Start of COLLECTED MATERIAL

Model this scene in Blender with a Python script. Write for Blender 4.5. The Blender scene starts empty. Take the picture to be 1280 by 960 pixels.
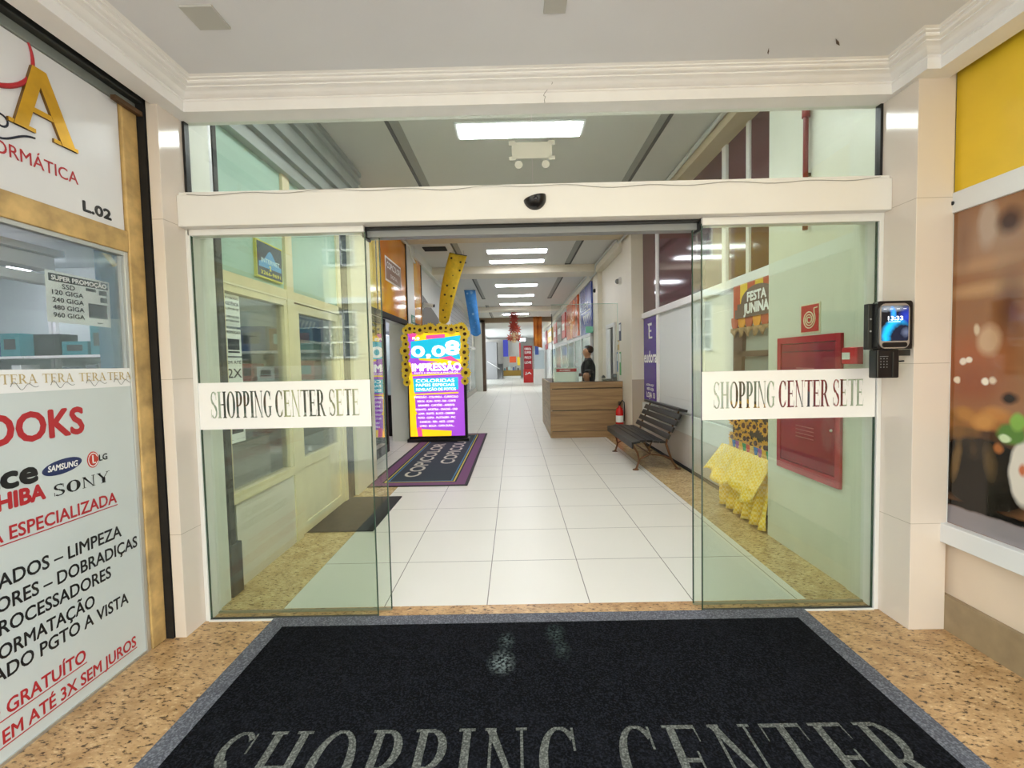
import bpy, bmesh, math, random
from mathutils import Vector, Matrix

random.seed(7)
scene = bpy.context.scene
COL = scene.collection
PI = math.pi

# ------------------------------------------------------------------ camera
cam_data = bpy.data.cameras.new('camera')
cam_data.sensor_fit = 'HORIZONTAL'
cam_data.sensor_width = 36.0
cam_data.lens = 568.3 * 36.0 / 1280.0
cam_data.clip_start = 0.02
cam = bpy.data.objects.new('camera', cam_data)
COL.objects.link(cam)
PITCH, ROLL, YAW = 0.046, -0.0217, 0.0065
fwd = Vector((-math.sin(YAW) * math.cos(PITCH), math.cos(YAW) * math.cos(PITCH), -math.sin(PITCH)))
rgt = Vector((math.cos(YAW), math.sin(YAW), 0))
upv = rgt.cross(fwd)
r2 = math.cos(ROLL) * rgt + math.sin(ROLL) * upv
u2 = -math.sin(ROLL) * rgt + math.cos(ROLL) * upv
cam.matrix_world = Matrix(((r2.x, u2.x, -fwd.x, 0), (r2.y, u2.y, -fwd.y, 0), (r2.z, u2.z, -fwd.z, 1.406), (0, 0, 0, 1)))
scene.camera = cam

# ------------------------------------------------------------------ light and exposure
scene.view_settings.view_transform = 'Standard'
scene.view_settings.look = 'None'
scene.view_settings.gamma = 1.0
scene.view_settings.exposure = 0.65
scene.view_settings.use_curve_mapping = False
SKY_STRENGTH = 2.7        # the open street behind the camera
PANEL_STRENGTH = 13.0     # ceiling panels of the corridor
world = bpy.data.worlds.new('world')
scene.world = world
world.use_nodes = True
bg = world.node_tree.nodes['Background']
bg.inputs['Color'].default_value = (0.84, 0.92, 1.0, 1)
bg.inputs['Strength'].default_value = SKY_STRENGTH
sun_d = bpy.data.lights.new('sun', 'SUN')
sun_d.energy = 7.0
sun_d.angle = 0.01
sun = bpy.data.objects.new('sun', sun_d)
COL.objects.link(sun)
sun.rotation_euler = Vector((0.3, -0.55, -0.95)).to_track_quat('-Z', 'Y').to_euler()
sun.location = (0, 20, 20)


# ------------------------------------------------------------------ materials
def C(h):
    h = h.lstrip('#')
    out = []
    for i in (0, 2, 4):
        c = int(h[i:i + 2], 16) / 255.0
        out.append(c / 12.92 if c <= 0.04045 else ((c + 0.055) / 1.055) ** 2.4)
    return (out[0], out[1], out[2], 1.0)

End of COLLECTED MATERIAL

Would you set down the listing exactly, omitting pictures?

• RESULT FOR THIS TASK:
Model this scene in Blender with a Python script. Write for Blender 4.5. The Blender scene starts empty. Take the picture to be 1280 by 960 pixels.
import bpy, bmesh, math, random
from mathutils import Vector, Matrix

random.seed(7)
scene = bpy.context.scene
COL = scene.collection
PI = math.pi

# ------------------------------------------------------------------ camera
cam_data = bpy.data.cameras.new('camera')
cam_data.sensor_fit = 'HORIZONTAL'
cam_data.sensor_width = 36.0
cam_data.lens = 568.3 * 36.0 / 1280.0
cam_data.clip_start = 0.02
cam = bpy.data.objects.new('camera', cam_data)
COL.objects.link(cam)
PITCH, ROLL, YAW = 0.046, -0.0217, 0.0065
fwd = Vector((-math.sin(YAW) * math.cos(PITCH), math.cos(YAW) * math.cos(PITCH), -math.sin(PITCH)))
rgt = Vector((math.cos(YAW), math.sin(YAW), 0))
upv = rgt.cross(fwd)
r2 = math.cos(ROLL) * rgt + math.sin(ROLL) * upv
u2 = -math.sin(ROLL) * rgt + math.cos(ROLL) * upv
cam.matrix_world = Matrix(((r2.x, u2.x, -fwd.x, 0), (r2.y, u2.y, -fwd.y, 0), (r2.z, u2.z, -fwd.z, 1.406), (0, 0, 0, 1)))
scene.camera = cam

# ------------------------------------------------------------------ light and exposure
scene.view_settings.view_transform = 'Standard'
scene.view_settings.look = 'None'
scene.view_settings.gamma = 1.0
scene.view_settings.exposure = 0.65
scene.view_settings.use_curve_mapping = False
SKY_STRENGTH = 2.7        # the open street behind the camera
PANEL_STRENGTH = 13.0     # ceiling panels of the corridor
world = bpy.data.worlds.new('world')
scene.world = world
world.use_nodes = True
bg = world.node_tree.nodes['Background']
bg.inputs['Color'].default_value = (0.84, 0.92, 1.0, 1)
bg.inputs['Strength'].default_value = SKY_STRENGTH
sun_d = bpy.data.lights.new('sun', 'SUN')
sun_d.energy = 7.0
sun_d.angle = 0.01
sun = bpy.data.objects.new('sun', sun_d)
COL.objects.link(sun)
sun.rotation_euler = Vector((0.3, -0.55, -0.95)).to_track_quat('-Z', 'Y').to_euler()
sun.location = (0, 20, 20)


# ------------------------------------------------------------------ materials
def C(h):
    h = h.lstrip('#')
    out = []
    for i in (0, 2, 4):
        c = int(h[i:i + 2], 16) / 255.0
        out.append(c / 12.92 if c <= 0.04045 else ((c + 0.055) / 1.055) ** 2.4)
    return (out[0], out[1], out[2], 1.0)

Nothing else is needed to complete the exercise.